Her biggest event is still running in the 2018 Boston Marathon. She said she arrived into the city this past April and immediately got nervous.

“You could see the wind blowing the rain and trees sideways,” she said. “It was cold. The conditions were so bad, a lot of big-time runners and professionals dropped out of it entirely. That made me feel good that I was still going to run it.”

And run it she did. Brandt made the entire 26.2 miles in some of the worst conditions the Boston Marathon has thrown at its runners. She said the group had to leave in a massive wave, because the staging area was degrading due to the cold and wet weather.
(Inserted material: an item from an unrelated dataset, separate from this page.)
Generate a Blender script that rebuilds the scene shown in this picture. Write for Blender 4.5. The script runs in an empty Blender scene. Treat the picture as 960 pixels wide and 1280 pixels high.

When she was down to the final three miles, Brandt said every step was miserable. She had contracted hypothermia at that point, which she described as a feeling of an egg cracking atop her head as drippings of frigid cold down the side of her face and scalp.

Brandt after weight loss

“I finally crossed the finish line, and I had to make sure I crossed the finish line,” she said. “I was leaning against a wall, and they had to put me in a wheelchair, because I was starting to stumble. That's when the nurses gave me hot soup and took off my clothes and wrapped me in a metallic blanket. There were people around me on cots with IV drips in their arms. At that point, I felt pretty good. It was a tough race.”

Brandt is still running. She said she sometimes trains with a group of Alton runners who sprint hills across the city every Tuesday morning at 5 a.m.